"lion" +/- "-s"
Arnold M. Zwicky
zwicky at CSLI.STANFORD.EDU
Mon Oct 27 15:30:46 UTC 2008
On Oct 27, 2008, at 7:31 AM, Joel S. Berson wrote:
> At 10/27/2008 08:00 AM, Charles Doyle wrote:
>> Any of my listmates who watched "60 Minutes" last night will have
>> noticed that Scott Pelley, in his segment on Mozambique, employed a
>> zero-plural for 'lions' (consistently, and several times)--or,
>> rather, he regarded "lion" as a mass noun ("the reintroduction of
>> lion into the ecosystem"). The individual he was featuring (an
>> American) likewise referred to groups (or masses) as "hippo,"
>> "hyena," and "zebra."
>>
>> Of course, there's the zero-plural of "deer," by way of analogy,
>> along with optional "elk" and "buffalo." But is there a gereral
>> tendency to do that with (wild) animal names?
>
> I don't know about "tendency" -- that is, if their has been any
> change -- but rather "practice": Definitely with fishes. Many fish
> of one species are fish; more than one fish of different species are
> fishes. "This koi pond has many carp". (An introduction to coral
> reef fishes I once read addresses this point determinedly.)
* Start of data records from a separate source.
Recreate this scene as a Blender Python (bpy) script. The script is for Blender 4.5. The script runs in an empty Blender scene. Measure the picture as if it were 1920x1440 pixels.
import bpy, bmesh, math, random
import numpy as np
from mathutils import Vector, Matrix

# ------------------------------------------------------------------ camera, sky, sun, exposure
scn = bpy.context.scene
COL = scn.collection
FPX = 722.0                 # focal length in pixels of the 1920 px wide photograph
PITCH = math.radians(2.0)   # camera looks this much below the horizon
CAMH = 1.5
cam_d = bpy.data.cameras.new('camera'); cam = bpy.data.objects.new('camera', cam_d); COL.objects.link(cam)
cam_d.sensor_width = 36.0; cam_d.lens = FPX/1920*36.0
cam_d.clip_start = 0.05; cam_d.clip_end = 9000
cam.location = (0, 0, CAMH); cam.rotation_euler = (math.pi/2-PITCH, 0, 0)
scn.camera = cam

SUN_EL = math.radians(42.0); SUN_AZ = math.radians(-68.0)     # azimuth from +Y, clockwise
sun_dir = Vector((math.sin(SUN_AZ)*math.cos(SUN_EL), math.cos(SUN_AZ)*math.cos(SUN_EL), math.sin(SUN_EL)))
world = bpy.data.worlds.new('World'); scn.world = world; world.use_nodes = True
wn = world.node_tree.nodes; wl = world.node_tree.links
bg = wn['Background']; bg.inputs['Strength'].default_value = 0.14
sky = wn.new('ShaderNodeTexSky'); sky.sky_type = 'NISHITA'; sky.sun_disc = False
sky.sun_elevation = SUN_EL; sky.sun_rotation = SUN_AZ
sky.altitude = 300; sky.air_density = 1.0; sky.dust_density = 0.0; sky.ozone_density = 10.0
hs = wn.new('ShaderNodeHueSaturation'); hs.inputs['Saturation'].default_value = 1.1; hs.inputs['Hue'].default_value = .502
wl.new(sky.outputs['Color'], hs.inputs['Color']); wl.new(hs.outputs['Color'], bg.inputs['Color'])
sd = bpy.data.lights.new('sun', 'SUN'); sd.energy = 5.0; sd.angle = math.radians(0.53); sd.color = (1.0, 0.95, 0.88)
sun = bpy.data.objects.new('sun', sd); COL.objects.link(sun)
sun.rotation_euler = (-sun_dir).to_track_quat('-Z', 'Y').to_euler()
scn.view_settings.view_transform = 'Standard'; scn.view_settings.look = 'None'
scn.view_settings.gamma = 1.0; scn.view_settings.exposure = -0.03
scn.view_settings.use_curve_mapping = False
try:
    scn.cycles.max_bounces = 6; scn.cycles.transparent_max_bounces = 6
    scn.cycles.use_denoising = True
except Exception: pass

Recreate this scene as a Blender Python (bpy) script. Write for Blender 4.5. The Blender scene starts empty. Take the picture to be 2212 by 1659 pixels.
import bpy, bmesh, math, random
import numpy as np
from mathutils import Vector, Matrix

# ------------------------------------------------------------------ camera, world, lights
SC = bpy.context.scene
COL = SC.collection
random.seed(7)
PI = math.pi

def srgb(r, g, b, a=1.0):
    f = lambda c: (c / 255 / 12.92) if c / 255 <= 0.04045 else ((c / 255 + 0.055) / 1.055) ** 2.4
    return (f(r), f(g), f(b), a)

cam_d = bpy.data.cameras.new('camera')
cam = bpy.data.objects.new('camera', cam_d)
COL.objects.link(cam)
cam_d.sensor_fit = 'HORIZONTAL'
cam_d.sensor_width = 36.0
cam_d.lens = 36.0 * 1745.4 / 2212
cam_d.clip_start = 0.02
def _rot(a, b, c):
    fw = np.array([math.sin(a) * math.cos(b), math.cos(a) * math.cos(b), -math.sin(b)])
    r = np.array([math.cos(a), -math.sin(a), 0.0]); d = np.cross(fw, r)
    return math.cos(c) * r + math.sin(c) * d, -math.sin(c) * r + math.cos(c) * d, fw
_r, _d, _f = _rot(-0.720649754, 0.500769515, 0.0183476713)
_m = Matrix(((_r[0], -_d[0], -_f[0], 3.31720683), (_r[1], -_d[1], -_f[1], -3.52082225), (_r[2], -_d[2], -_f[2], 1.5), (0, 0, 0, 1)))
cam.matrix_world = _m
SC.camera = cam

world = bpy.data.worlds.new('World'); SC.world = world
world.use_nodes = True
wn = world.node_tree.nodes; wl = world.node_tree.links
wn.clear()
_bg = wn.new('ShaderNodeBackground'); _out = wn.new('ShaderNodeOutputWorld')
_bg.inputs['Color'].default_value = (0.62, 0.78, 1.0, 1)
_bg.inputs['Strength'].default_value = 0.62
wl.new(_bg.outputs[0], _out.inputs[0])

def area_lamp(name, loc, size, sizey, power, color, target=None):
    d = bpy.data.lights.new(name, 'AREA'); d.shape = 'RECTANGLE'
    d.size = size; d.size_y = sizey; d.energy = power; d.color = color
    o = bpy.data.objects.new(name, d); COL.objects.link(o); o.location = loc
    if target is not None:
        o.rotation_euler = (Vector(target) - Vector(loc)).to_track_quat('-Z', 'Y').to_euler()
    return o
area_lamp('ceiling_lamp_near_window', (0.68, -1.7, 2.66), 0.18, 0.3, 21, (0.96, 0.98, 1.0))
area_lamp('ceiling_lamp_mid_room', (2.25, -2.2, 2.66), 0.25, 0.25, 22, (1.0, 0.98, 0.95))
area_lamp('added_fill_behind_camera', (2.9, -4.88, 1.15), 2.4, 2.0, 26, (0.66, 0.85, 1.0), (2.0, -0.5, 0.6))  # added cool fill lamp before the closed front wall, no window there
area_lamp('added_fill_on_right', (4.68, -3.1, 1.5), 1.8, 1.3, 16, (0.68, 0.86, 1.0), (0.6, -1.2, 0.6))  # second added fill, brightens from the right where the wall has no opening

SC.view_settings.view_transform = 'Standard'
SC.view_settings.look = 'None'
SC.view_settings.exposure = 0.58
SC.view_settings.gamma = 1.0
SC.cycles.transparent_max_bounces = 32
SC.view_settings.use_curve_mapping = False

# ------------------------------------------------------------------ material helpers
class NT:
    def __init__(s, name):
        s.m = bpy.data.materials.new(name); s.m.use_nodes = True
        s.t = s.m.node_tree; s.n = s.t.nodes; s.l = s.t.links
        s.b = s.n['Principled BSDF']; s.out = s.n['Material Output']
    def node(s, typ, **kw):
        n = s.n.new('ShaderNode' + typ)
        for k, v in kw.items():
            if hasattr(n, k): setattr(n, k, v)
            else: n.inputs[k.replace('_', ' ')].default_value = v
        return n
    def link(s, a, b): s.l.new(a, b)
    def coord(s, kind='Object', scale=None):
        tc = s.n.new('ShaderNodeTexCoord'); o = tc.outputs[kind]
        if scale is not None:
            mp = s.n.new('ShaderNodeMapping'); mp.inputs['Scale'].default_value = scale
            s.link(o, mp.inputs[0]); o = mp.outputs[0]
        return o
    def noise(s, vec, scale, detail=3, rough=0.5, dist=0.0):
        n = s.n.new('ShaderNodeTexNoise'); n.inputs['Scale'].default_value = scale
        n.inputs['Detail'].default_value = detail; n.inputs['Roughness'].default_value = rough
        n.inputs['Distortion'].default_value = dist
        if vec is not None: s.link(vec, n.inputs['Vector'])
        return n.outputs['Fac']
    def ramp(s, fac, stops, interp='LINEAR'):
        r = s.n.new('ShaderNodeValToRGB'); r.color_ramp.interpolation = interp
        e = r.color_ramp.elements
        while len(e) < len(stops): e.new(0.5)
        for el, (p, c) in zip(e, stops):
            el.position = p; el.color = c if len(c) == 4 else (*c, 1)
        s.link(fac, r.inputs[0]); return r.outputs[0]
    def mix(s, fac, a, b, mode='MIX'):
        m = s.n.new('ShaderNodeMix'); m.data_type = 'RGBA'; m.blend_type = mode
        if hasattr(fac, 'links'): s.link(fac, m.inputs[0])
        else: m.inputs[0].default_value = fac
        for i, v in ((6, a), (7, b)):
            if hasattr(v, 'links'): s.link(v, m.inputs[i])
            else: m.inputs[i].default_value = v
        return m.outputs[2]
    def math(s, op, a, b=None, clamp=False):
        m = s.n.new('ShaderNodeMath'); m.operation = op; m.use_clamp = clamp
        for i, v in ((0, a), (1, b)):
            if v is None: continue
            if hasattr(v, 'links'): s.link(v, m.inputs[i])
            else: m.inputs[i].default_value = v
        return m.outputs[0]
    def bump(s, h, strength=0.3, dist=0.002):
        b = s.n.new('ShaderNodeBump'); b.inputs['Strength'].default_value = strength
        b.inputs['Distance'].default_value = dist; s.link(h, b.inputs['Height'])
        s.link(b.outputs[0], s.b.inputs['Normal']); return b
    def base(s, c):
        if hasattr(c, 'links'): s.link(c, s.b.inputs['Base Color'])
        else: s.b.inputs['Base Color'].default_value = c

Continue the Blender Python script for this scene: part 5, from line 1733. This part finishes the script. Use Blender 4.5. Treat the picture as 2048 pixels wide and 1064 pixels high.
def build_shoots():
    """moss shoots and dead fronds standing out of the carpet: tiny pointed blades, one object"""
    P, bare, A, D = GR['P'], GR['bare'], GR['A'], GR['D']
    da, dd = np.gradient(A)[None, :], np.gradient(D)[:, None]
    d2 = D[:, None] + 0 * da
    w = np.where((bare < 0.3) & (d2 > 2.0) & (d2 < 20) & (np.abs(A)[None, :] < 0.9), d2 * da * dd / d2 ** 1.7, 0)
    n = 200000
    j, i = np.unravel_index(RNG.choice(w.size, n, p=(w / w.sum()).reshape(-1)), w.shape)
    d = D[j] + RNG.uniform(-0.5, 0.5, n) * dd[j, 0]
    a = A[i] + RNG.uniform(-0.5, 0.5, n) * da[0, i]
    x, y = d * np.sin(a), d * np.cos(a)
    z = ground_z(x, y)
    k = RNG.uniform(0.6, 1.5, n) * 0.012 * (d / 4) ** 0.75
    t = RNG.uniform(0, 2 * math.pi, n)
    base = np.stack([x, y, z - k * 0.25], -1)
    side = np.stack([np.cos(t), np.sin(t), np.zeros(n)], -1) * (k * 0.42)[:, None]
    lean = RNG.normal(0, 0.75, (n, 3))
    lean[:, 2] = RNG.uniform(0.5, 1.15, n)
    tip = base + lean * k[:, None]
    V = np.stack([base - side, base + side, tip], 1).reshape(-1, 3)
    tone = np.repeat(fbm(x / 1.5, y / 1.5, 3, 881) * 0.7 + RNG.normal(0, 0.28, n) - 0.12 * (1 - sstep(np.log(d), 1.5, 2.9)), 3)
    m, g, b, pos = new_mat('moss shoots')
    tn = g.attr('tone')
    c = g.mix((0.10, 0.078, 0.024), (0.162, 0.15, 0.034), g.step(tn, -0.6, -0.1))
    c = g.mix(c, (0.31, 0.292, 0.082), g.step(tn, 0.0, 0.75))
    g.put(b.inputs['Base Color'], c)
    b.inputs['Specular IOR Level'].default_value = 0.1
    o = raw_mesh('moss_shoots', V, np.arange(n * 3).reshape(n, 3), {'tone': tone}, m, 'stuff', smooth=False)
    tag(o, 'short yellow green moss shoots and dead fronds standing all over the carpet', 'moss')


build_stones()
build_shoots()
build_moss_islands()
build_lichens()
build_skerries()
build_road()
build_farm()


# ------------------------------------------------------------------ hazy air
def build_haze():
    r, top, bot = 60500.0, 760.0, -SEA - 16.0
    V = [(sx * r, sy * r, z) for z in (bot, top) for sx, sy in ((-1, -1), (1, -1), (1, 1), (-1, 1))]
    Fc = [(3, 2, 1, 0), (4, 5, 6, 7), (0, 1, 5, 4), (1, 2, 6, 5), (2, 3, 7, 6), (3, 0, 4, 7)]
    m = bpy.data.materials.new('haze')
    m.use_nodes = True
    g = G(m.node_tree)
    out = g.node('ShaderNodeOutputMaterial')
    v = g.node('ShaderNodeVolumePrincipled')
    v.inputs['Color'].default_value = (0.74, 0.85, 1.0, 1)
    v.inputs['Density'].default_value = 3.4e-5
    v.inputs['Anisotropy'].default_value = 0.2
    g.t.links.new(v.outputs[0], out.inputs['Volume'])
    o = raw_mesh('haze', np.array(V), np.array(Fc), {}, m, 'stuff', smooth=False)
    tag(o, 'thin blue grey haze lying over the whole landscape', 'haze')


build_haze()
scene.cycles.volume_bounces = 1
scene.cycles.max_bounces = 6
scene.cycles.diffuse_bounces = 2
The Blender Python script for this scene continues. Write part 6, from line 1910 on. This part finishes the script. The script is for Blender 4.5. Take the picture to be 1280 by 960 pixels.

the Cambridge Grammar of the English Language has a summary of "base
plurals" on pp. 1588-9, with five subsections, the first two of which
are of interest here.
(a) Nouns denoting edible and game fish: carp, cod, haddock, hake,
mackerel, perch, roach, salmon, trout, turbot. "These (and others of
the same semantic class) almost always have base plurals."
(b) Nouns denoting game animals and birds, of three subtypes:
[i] bison, deer, grouse, moose, swine [base plural only]
[ii] elk, quail, reindeer [base or regular plural]
[iii] elephant, giraffe, lion, partridge, pheasant [base plural
restricted]
"Those in [iii] normally have a regular plural as the only
possibility ...; base plurals, however, are found in the context of
hunting and shooting (_They were hunting elephant_) or when referring
to collections of them (_a herd of elephant_). It is arguable,
however, that the latter construction involves not a base plural, but
a special use of the singular in certain syntactic contexts
(comparable to the _six foot tall_ construction ...)."
i'll take up the 60 Minutes examples in another posting.